The concerns that the Borough expressed against Tarus are nearly identical to those that LHCC board members have expressed about Masters’ recording the meetings and our editing the videotapes.

Tarus won his case, and the NJ Supreme Court ruled:

The law has embraced the undeniable fact that modern electronic devices are silent observers of history. These legal foundations support a finding that there is a common law right to videotape.

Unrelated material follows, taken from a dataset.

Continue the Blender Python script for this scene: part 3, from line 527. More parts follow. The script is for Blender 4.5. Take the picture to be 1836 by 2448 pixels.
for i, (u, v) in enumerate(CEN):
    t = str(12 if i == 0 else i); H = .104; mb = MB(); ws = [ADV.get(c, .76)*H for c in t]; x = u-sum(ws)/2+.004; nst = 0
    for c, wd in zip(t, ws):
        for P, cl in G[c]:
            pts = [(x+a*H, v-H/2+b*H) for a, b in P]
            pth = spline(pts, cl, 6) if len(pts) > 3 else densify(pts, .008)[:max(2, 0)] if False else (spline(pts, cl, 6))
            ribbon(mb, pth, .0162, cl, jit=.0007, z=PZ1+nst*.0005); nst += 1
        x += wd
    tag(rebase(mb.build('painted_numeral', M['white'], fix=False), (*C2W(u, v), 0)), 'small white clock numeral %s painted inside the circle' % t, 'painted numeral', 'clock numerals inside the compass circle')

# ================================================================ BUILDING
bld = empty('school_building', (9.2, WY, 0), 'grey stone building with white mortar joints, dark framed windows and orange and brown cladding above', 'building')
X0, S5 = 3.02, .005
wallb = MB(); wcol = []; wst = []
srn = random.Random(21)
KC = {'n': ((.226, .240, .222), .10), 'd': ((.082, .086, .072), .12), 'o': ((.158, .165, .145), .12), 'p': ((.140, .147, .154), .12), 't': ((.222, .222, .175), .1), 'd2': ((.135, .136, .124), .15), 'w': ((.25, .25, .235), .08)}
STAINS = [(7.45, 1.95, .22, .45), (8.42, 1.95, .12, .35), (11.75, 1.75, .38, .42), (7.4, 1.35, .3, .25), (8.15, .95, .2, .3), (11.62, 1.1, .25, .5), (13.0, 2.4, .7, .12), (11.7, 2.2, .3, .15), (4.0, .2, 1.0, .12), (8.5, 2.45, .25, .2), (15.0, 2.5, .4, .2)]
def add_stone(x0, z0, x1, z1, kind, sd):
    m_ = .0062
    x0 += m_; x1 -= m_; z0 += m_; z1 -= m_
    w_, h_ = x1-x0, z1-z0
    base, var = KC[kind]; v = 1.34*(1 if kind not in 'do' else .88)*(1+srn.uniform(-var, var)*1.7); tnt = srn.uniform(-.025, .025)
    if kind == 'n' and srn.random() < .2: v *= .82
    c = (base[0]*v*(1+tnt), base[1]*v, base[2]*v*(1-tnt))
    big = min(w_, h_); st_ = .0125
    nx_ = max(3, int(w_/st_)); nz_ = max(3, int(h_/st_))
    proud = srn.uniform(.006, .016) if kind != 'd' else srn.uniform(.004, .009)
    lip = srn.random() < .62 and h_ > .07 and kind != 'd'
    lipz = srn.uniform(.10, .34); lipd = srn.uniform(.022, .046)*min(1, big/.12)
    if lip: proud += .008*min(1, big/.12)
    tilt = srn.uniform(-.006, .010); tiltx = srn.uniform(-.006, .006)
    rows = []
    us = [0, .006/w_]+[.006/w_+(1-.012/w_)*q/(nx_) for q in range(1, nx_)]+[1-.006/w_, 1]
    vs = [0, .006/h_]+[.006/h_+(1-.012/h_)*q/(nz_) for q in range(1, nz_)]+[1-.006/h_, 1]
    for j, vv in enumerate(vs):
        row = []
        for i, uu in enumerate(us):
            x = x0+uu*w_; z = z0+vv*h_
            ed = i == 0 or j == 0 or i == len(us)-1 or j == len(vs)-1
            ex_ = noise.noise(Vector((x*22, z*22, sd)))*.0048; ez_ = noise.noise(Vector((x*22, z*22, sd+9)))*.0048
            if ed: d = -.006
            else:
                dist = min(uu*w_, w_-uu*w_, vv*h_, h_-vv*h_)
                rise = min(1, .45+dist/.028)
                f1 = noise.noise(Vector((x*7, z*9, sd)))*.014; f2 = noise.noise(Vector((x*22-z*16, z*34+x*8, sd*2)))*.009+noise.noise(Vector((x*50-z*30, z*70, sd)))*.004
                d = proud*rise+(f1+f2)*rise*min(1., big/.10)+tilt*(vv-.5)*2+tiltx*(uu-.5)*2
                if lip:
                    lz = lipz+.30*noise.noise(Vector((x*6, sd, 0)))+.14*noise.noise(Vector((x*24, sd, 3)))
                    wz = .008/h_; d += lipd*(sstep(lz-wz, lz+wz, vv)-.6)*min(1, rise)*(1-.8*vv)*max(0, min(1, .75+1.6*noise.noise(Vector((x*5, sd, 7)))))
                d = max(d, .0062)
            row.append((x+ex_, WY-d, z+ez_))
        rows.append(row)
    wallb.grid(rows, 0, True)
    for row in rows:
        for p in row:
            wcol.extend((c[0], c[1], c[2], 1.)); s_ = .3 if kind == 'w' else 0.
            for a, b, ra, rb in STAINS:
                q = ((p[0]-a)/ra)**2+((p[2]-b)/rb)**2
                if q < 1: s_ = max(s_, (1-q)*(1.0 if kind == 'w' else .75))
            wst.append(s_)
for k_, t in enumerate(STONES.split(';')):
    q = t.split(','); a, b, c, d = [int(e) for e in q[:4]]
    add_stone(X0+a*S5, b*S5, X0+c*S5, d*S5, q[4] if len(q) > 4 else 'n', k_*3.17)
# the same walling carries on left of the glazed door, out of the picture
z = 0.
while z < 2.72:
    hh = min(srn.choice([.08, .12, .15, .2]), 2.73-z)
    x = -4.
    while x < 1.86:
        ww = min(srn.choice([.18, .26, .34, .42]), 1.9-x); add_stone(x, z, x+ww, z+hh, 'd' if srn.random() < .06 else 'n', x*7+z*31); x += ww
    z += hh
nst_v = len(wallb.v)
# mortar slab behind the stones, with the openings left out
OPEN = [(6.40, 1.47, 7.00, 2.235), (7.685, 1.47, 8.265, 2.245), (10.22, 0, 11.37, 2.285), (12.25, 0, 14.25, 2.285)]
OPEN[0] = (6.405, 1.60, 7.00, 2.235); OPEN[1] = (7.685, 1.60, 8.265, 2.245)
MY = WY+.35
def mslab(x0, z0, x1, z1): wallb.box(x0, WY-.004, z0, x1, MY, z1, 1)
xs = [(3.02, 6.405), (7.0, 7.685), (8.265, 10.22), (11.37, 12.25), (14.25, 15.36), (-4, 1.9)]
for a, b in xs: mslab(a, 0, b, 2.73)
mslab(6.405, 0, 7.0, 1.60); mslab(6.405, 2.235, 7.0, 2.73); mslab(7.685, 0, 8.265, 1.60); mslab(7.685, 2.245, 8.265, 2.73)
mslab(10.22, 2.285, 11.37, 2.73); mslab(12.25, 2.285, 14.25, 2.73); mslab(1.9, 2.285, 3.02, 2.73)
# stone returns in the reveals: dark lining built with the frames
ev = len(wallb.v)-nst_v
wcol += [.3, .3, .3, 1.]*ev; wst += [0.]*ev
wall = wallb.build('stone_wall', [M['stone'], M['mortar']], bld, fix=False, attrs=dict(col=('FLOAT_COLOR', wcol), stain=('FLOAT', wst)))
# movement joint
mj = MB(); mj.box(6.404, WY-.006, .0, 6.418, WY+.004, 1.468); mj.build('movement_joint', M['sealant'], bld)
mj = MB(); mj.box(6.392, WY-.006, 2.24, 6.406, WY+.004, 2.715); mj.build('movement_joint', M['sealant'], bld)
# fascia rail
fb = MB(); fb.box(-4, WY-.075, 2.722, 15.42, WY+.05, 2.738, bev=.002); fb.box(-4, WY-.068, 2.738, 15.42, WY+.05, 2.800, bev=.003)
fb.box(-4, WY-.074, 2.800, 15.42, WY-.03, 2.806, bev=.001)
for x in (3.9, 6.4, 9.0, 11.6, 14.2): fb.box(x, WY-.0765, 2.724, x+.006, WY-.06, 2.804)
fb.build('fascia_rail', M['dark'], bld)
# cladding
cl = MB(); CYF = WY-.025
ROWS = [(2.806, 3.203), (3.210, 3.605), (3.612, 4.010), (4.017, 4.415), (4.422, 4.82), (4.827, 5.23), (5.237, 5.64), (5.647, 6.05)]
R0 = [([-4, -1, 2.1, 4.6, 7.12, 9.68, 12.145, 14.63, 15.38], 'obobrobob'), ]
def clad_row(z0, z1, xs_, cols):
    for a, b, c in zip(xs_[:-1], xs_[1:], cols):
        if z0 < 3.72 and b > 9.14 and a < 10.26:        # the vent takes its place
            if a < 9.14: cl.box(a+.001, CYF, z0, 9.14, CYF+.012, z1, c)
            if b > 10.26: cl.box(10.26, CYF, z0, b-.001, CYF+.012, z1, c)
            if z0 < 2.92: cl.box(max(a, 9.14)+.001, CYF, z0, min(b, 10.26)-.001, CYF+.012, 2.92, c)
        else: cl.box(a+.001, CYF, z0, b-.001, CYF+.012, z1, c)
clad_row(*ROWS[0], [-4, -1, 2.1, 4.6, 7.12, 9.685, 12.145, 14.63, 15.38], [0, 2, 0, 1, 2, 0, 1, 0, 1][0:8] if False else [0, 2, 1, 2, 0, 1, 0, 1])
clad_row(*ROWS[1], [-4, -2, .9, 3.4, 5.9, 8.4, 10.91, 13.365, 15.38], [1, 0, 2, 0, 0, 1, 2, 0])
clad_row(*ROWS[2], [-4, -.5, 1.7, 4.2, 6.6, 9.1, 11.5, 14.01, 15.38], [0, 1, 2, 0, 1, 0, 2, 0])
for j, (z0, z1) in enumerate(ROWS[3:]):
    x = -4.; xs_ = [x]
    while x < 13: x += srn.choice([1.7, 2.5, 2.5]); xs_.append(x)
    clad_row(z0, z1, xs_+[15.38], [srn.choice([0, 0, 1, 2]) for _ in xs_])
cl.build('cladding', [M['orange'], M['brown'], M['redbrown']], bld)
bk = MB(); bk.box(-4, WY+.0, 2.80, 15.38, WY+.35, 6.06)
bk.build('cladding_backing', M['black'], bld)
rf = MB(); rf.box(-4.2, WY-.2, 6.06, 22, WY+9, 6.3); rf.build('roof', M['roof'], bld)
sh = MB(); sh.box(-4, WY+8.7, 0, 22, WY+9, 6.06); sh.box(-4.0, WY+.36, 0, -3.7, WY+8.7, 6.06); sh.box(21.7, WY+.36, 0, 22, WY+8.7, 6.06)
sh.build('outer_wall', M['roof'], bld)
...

The NJ case also addressed the concerns expressed by John Platt that videotaping has a negative impact on other meeting attendees:

Video cameras and recorders have become a commonplace item in our every day life. They are a common security device and confront us at the bank, in stores and even in apartment houses. Exposure to video recording of all of us is a normal occurrence on the streets and in public gatherings such as athletic contests and sporting events where participants and spectators are under constant television surveillance. Such exposure is actively sought by all those running for public office in order to place their image and their ideas before the voters. … Today, hand-held video cameras are everywhere — attached to our computers, a common feature in consumer still-shot cameras, and even built into recent generations of mobile telephones. The broad and pervasive use of video cameras at public events evidences a societal acceptance of their use in public fora. … So too, we are not persuaded by fears that the use of video cameras in non-judicial settings will generate intimidation and harassment. … Trepidation over the effect of video cameras in public meetings is overstated. The prevalence of video cameras in society and the open nature of public meetings militate against such hyperbolic concerns. Although some citizens may be fearful of video cameras, we find that consideration insufficient to deny the right to videotape. … The legal foundations described above, with roots wide and deep, offer a glimpse into our evolved understanding of the right of public access and support our finding that there is a common law right to videotape.

Writing for a unanimous NJ Supreme Court, Chief Justice Zazzali referred to the ideas of Jeremy Bentham, Patrick Henry, and James Madison, offering these powerful words:

In short, our civic forefathers have long recognized that spores of corruption cannot survive the light of public scrutiny. … Openness is a hallmark of democracy — a sacred maxim of our government — and video is but a modern instrument in that evolving pursuit. … Arbitrary rules that curb the openness of a public meeting are barricades against effective democracy. The use of modern technology to record and review the activities of public bodies should marshal pride in our open system of government, not muster suspicion against citizens who conduct the recording.

Perhaps Poyer was less than firm in sending that message because openness and hallmarks of democracy do not really enjoy the support of LHCC’s board. Perhaps the disappearing agenda item on videotaping will resurface, and LHCC will seek to block such recording by a policy resolution. We hope not. Whatever happens, watch it play out on YouTube.